PROBLEM:
Reply with nothing except the number of lines that contain the word "empty".

Records excerpted from a collection
------------------------------------
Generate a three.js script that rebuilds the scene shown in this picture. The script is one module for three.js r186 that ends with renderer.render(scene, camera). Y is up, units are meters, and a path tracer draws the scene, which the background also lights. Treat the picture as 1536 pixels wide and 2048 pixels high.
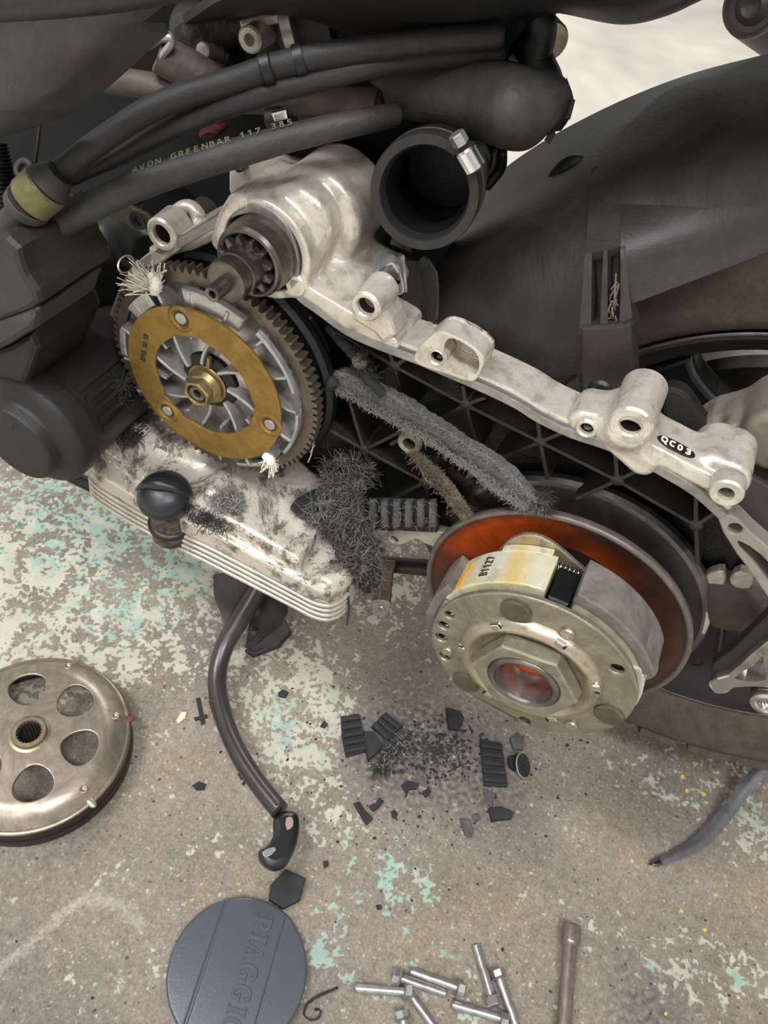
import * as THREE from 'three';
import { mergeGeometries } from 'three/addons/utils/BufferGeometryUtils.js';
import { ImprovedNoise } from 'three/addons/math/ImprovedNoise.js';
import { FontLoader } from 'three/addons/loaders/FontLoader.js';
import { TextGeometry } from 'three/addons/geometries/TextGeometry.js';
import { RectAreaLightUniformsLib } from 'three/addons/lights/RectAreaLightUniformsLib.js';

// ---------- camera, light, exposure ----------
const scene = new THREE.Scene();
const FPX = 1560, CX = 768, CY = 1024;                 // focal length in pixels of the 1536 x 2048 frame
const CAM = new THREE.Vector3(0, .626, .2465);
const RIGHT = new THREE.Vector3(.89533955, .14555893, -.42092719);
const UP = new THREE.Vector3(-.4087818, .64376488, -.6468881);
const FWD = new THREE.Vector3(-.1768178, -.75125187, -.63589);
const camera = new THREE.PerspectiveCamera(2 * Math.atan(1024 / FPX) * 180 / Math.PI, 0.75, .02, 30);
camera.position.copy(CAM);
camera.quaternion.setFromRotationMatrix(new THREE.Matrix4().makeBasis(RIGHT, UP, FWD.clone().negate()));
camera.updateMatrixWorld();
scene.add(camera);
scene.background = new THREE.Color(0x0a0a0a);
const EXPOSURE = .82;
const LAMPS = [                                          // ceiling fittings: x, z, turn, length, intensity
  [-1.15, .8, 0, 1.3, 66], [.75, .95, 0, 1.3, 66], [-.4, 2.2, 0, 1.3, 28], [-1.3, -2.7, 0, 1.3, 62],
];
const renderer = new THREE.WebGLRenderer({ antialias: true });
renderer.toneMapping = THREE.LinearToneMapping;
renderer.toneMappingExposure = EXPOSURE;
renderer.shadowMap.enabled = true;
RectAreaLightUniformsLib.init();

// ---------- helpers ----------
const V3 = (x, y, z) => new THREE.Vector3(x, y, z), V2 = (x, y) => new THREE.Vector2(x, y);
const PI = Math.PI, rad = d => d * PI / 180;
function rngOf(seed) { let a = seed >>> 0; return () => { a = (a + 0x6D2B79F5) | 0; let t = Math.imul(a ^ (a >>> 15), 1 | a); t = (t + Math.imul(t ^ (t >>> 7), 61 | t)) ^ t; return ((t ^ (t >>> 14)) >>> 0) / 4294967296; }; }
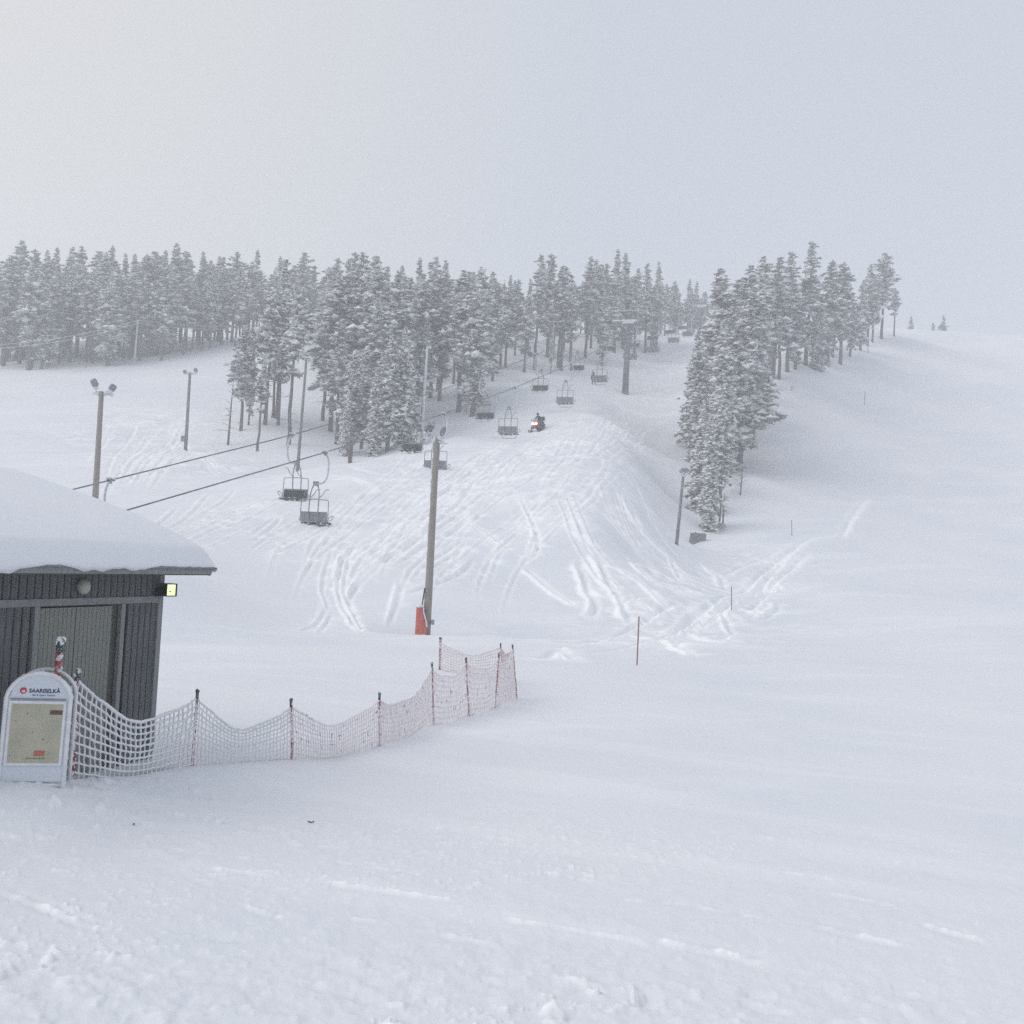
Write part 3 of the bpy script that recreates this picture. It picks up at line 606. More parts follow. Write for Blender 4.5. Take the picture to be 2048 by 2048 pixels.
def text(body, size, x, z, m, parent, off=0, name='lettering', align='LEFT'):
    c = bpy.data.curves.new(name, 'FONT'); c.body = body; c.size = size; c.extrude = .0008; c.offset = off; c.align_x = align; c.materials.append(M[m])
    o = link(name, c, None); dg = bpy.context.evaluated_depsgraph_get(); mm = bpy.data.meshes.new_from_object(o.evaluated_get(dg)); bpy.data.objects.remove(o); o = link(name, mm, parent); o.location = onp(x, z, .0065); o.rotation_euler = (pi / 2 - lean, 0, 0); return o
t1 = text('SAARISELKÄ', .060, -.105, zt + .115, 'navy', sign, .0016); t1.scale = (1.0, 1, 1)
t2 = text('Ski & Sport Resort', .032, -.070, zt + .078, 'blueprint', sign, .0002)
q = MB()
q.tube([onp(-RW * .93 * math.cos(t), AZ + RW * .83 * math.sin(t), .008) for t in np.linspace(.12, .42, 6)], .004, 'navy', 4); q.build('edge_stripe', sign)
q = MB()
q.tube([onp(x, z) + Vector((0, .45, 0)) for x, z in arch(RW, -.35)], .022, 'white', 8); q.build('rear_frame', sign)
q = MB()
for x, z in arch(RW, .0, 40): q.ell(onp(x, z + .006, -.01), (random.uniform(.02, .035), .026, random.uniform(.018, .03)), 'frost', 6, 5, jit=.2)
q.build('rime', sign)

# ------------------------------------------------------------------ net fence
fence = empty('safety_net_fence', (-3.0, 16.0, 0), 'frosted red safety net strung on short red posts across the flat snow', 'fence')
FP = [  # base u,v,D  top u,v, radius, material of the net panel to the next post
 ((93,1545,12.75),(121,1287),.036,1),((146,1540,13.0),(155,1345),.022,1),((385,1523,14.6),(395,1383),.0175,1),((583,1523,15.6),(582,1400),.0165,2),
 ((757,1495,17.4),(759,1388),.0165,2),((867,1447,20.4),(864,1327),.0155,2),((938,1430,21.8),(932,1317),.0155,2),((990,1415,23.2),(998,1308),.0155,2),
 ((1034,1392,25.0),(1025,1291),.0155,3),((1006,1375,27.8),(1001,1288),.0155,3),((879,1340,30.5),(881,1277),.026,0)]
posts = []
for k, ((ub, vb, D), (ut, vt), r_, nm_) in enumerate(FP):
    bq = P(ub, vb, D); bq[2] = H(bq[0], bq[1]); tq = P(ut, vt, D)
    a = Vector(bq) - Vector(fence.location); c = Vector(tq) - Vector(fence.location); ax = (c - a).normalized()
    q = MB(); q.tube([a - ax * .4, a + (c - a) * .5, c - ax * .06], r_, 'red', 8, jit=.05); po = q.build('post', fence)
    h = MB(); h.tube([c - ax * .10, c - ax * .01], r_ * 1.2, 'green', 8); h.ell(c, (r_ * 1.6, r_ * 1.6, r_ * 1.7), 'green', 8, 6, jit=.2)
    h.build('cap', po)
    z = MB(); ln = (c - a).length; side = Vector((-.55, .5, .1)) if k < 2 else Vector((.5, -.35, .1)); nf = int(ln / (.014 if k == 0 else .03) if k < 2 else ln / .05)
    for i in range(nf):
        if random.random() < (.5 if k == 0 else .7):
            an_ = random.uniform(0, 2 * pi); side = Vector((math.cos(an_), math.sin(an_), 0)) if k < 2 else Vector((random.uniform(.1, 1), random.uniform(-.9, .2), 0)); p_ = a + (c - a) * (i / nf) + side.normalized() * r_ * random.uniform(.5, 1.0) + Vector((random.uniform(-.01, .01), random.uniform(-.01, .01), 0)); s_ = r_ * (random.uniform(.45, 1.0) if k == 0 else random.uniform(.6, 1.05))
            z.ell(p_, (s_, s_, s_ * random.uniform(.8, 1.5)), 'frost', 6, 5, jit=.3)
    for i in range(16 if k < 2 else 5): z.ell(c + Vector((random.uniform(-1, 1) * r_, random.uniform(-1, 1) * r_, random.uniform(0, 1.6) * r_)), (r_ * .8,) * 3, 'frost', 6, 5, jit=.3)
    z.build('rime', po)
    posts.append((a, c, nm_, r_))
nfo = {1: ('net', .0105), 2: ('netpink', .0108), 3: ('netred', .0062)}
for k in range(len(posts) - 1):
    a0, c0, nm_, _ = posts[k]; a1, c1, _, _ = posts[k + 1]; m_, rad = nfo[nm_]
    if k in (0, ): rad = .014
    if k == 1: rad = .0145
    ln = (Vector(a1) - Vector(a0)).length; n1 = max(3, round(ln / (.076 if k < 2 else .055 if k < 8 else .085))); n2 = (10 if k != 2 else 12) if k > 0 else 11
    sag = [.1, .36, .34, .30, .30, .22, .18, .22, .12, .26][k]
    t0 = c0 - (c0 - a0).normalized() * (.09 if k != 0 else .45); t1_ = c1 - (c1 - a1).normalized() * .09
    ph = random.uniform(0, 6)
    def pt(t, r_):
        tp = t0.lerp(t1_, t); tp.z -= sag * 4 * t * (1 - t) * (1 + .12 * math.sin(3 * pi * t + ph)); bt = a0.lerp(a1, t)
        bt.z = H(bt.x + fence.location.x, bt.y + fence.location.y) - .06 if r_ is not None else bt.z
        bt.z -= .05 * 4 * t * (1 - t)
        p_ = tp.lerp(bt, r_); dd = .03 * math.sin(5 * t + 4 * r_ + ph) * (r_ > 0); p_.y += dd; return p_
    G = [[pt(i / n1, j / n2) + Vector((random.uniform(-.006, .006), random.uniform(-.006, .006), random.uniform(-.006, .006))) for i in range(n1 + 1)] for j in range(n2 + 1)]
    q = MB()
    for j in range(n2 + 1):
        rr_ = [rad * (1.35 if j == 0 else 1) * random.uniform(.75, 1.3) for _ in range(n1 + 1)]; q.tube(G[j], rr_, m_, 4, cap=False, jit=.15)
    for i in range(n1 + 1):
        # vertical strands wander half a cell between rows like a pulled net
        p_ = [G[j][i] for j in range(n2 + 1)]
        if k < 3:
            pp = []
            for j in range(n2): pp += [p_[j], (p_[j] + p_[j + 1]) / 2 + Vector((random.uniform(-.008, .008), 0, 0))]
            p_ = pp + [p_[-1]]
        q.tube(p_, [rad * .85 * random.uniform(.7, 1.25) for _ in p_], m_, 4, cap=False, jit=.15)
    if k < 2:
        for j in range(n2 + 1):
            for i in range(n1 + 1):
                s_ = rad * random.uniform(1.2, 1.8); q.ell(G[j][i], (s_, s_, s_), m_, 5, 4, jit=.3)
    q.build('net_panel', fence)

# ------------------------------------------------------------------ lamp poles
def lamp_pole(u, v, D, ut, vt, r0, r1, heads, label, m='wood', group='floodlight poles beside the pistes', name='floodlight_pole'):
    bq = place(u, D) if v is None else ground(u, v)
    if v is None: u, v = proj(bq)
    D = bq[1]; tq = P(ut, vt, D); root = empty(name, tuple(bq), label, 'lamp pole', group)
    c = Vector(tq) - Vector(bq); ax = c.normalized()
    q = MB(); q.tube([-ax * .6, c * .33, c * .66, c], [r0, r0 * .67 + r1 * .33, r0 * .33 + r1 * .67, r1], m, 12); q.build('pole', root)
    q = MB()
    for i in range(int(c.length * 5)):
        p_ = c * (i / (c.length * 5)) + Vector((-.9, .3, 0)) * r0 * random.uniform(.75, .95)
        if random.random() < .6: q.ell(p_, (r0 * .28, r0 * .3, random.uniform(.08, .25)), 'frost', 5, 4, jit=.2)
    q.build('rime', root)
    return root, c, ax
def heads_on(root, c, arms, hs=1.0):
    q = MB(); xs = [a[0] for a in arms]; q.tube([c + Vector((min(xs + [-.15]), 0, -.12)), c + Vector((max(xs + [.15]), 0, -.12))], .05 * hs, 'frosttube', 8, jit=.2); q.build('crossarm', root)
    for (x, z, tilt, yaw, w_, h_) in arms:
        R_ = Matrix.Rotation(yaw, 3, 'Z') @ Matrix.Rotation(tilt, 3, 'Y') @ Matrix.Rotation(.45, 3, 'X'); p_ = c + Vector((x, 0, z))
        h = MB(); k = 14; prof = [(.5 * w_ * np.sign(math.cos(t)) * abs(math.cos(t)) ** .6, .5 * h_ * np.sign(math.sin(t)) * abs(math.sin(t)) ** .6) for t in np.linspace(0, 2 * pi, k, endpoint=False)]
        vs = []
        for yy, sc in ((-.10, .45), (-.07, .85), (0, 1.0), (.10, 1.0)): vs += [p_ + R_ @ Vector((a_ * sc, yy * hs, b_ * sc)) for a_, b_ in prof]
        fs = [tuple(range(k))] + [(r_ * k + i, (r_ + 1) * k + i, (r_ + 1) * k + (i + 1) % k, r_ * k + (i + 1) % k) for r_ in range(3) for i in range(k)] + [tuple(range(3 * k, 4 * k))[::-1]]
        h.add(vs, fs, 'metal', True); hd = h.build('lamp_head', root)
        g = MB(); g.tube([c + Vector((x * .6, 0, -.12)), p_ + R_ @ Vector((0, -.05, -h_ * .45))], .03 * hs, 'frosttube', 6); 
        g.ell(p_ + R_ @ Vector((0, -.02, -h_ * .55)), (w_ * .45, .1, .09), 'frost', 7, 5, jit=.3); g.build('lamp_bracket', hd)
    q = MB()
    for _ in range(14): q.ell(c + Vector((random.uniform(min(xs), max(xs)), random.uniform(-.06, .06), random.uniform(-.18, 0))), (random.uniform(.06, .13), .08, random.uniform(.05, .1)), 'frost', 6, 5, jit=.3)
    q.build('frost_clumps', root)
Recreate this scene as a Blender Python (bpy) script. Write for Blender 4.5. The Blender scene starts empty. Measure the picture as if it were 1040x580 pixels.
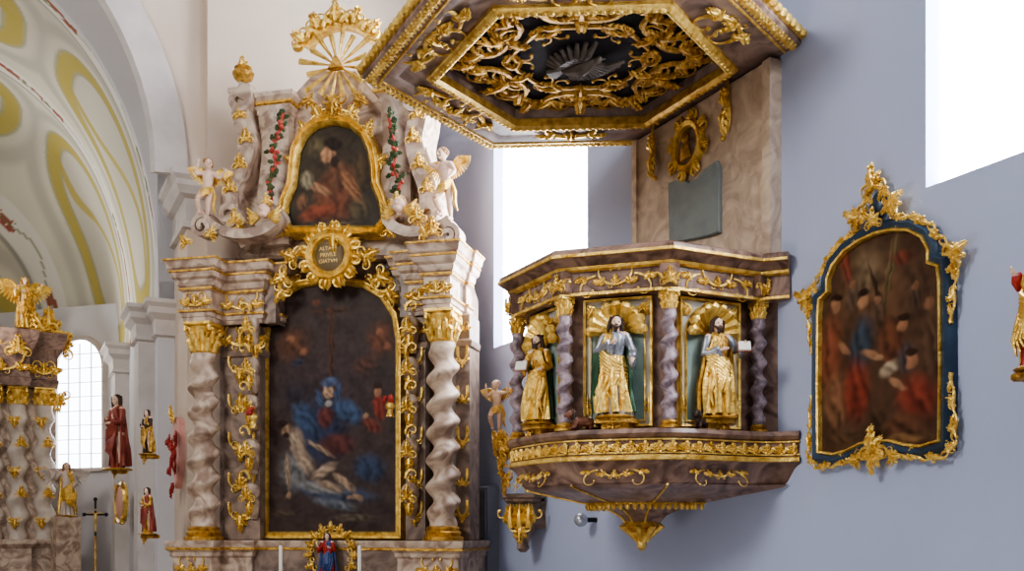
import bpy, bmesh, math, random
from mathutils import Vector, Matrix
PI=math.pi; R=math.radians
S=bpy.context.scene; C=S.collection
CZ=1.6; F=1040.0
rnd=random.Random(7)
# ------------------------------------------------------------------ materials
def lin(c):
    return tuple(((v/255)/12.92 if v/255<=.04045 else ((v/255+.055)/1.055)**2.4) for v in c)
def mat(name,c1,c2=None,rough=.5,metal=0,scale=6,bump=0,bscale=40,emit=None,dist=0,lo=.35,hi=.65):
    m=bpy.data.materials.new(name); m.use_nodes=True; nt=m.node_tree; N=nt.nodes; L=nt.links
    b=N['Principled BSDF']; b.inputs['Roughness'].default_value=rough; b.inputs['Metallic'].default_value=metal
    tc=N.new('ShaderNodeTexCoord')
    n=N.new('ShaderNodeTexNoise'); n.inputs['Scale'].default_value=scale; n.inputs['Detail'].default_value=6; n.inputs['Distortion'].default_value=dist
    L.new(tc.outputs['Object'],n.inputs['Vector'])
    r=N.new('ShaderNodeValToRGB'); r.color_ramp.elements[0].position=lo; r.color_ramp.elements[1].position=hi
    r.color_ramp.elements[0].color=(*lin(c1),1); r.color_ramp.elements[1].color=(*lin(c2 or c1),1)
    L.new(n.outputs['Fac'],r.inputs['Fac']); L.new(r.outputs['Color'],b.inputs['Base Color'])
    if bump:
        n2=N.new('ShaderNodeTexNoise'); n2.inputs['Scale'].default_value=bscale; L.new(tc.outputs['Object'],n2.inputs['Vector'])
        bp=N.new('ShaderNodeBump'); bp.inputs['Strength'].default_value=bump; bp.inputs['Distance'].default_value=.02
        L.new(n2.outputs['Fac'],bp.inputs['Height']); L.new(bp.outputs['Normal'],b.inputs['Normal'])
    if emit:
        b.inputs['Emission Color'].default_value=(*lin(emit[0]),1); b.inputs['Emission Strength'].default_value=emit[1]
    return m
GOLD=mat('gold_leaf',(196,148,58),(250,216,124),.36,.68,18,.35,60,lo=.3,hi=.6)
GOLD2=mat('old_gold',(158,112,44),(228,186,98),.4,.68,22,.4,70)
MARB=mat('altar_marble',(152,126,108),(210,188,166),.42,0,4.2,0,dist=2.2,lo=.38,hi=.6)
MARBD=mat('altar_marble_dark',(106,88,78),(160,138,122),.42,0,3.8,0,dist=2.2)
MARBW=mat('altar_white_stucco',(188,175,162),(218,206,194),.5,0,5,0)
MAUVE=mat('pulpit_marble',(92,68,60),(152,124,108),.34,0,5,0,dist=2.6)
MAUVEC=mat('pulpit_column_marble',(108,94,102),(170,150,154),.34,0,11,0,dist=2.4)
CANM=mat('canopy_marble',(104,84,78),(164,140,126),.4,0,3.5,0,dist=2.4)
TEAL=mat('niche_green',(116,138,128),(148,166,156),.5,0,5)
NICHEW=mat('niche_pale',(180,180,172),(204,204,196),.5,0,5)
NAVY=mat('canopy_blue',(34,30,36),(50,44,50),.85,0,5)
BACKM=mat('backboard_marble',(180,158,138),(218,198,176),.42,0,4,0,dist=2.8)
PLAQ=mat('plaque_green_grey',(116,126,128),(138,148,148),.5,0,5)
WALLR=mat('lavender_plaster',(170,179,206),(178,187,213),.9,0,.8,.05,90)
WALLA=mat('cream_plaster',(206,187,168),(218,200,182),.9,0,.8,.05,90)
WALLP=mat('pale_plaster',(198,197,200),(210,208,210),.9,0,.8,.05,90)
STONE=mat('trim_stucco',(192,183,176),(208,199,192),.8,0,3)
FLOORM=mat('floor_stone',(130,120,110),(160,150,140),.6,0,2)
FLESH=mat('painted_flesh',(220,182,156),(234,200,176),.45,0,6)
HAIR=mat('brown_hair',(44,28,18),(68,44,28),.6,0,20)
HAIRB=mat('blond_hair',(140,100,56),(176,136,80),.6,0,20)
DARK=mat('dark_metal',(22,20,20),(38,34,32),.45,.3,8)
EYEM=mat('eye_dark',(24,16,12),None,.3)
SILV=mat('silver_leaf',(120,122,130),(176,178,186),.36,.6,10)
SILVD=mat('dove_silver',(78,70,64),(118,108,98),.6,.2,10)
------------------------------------
EXERCISE SOLUTION:
3